### Exercise details
Each line containing the word "palD" needs to be copied.

### Data extract
------------

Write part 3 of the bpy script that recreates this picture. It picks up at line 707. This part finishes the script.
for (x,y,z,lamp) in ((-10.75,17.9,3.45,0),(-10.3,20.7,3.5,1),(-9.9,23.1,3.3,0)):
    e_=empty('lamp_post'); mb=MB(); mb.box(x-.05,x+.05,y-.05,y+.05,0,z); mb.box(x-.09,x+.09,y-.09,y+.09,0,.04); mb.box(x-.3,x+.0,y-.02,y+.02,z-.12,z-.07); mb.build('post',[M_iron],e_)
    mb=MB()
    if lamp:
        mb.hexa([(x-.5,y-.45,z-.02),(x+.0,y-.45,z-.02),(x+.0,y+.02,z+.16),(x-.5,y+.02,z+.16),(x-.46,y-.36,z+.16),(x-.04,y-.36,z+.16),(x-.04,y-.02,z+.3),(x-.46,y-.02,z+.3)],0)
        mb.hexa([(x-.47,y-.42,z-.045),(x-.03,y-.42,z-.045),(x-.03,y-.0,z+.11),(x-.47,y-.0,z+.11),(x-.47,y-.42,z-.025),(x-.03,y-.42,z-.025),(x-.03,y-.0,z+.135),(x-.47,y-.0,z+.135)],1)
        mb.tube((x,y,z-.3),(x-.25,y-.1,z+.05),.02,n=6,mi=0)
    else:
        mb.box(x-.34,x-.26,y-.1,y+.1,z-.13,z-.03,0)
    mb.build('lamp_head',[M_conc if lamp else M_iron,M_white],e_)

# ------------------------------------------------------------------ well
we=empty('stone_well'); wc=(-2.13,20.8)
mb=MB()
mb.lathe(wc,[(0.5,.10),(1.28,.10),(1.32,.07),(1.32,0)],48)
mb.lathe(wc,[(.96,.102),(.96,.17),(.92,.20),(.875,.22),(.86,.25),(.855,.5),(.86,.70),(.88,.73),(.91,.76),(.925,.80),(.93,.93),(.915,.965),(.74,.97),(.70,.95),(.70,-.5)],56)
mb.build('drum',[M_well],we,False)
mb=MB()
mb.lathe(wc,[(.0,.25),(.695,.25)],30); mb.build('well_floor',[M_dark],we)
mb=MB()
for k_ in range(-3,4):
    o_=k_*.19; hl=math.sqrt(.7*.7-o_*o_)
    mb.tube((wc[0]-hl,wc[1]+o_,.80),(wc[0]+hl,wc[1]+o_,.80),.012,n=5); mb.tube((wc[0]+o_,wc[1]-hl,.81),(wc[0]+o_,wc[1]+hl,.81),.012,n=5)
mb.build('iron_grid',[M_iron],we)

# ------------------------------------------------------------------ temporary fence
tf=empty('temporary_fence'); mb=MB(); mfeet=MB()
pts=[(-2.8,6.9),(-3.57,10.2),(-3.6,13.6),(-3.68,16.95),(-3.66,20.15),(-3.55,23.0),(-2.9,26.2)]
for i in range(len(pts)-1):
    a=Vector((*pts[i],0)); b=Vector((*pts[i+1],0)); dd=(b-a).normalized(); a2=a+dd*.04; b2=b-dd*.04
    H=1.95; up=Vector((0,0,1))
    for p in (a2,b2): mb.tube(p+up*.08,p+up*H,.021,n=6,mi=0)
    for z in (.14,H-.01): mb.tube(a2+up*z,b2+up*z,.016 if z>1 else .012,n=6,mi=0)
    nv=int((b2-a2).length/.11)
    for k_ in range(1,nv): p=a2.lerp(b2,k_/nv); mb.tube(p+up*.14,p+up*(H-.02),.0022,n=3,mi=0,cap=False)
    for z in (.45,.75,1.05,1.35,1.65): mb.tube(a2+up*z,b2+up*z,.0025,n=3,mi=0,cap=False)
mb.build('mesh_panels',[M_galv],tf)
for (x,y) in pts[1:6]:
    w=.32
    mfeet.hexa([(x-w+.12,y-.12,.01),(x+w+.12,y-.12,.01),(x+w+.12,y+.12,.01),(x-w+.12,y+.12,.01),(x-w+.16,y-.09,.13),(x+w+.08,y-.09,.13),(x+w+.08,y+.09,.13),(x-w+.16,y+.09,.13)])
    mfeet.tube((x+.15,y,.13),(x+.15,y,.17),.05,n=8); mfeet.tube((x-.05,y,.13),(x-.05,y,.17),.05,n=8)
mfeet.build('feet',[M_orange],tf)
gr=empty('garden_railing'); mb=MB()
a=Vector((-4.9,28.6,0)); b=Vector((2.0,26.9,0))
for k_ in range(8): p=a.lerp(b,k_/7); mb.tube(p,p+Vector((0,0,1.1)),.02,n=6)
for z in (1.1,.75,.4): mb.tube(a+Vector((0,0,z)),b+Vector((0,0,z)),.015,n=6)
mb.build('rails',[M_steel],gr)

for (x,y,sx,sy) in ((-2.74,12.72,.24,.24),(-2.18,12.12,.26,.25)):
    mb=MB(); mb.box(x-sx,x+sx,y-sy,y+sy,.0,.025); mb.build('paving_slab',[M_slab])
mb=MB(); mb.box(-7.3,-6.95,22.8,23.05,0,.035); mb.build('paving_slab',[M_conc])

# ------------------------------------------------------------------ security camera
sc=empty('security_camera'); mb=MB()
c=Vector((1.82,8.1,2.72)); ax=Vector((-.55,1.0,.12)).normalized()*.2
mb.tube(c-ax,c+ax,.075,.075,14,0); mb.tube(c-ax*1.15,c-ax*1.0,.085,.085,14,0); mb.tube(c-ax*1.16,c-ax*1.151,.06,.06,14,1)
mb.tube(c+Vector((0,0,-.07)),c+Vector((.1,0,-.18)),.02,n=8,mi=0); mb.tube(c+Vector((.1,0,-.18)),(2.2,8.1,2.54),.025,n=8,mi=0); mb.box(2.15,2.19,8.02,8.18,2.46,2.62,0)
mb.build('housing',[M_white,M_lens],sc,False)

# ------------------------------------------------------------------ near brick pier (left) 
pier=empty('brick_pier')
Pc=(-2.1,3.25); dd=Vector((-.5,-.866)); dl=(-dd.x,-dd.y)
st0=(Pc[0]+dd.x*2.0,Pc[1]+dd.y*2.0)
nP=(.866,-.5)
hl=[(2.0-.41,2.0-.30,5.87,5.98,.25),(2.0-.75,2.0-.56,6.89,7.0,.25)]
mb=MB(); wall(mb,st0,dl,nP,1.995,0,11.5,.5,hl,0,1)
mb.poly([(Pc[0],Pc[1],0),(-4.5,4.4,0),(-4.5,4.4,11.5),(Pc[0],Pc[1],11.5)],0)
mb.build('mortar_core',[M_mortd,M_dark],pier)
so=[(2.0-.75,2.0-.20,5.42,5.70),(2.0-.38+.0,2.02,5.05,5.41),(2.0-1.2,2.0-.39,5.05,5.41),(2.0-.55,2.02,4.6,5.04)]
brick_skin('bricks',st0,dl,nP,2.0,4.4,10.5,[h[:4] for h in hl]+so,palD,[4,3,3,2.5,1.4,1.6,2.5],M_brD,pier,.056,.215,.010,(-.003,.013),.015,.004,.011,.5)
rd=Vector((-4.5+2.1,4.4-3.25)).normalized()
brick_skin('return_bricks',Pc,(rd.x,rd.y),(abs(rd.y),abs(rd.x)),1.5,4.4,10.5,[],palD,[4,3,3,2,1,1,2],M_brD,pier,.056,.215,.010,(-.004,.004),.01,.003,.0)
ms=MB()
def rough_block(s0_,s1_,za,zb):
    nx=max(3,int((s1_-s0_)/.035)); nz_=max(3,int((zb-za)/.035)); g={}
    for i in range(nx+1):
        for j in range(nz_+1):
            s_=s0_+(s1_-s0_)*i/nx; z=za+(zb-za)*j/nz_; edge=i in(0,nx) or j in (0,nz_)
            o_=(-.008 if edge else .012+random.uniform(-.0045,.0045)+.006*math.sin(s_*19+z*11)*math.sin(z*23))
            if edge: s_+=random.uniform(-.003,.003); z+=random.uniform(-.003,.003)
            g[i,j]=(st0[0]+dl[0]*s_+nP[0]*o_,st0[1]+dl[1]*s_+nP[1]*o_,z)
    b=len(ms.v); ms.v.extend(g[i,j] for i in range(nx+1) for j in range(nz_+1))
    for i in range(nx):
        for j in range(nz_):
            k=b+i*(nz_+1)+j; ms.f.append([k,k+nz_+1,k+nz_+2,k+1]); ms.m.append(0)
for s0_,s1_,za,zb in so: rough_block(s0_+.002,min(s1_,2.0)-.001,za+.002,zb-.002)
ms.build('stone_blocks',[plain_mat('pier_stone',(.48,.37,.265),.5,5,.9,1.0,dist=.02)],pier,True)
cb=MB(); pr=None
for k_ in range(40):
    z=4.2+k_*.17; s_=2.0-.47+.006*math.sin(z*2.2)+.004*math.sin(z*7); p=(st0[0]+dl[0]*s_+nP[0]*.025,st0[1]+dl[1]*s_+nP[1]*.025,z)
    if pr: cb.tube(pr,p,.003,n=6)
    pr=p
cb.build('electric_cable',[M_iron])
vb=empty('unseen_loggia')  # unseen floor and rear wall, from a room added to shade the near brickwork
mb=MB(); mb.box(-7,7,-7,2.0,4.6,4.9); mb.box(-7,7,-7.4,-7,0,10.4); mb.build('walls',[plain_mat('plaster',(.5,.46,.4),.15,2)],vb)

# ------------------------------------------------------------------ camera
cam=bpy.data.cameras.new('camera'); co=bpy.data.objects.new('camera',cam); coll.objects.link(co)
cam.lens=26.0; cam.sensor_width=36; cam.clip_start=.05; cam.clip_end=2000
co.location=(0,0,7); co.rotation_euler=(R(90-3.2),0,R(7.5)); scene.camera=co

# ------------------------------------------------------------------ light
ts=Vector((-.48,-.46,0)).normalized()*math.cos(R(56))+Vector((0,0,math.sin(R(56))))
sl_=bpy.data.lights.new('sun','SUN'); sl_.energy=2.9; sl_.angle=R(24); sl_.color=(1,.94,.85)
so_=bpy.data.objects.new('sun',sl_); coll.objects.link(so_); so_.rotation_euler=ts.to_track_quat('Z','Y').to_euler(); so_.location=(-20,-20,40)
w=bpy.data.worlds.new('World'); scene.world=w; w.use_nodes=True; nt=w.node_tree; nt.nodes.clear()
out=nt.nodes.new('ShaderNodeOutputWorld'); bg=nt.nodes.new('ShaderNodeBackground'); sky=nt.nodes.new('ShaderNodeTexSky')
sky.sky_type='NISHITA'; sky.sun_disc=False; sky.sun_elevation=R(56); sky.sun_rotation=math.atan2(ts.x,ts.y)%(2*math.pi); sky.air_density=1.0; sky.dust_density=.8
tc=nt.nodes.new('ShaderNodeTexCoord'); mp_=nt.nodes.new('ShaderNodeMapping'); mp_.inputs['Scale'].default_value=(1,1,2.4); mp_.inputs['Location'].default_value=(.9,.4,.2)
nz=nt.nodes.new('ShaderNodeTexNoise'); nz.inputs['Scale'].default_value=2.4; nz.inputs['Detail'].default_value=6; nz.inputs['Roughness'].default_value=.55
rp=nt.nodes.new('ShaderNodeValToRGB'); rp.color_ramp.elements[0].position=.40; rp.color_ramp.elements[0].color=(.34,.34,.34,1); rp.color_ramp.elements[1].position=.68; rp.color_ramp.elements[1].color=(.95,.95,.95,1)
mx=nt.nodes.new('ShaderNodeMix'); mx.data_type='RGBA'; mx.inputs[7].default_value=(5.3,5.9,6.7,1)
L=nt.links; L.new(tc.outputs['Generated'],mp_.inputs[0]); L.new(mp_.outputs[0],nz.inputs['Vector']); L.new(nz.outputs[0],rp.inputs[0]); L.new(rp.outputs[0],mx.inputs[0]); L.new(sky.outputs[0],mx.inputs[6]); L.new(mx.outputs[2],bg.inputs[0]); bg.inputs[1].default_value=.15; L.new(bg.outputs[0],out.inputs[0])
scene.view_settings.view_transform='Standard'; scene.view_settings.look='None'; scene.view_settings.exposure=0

------------

### Worked answer
brick_skin('bricks',st0,dl,nP,2.0,4.4,10.5,[h[:4] for h in hl]+so,palD,[4,3,3,2.5,1.4,1.6,2.5],M_brD,pier,.056,.215,.010,(-.003,.013),.015,.004,.011,.5)
brick_skin('return_bricks',Pc,(rd.x,rd.y),(abs(rd.y),abs(rd.x)),1.5,4.4,10.5,[],palD,[4,3,3,2,1,1,2],M_brD,pier,.056,.215,.010,(-.004,.004),.01,.003,.0)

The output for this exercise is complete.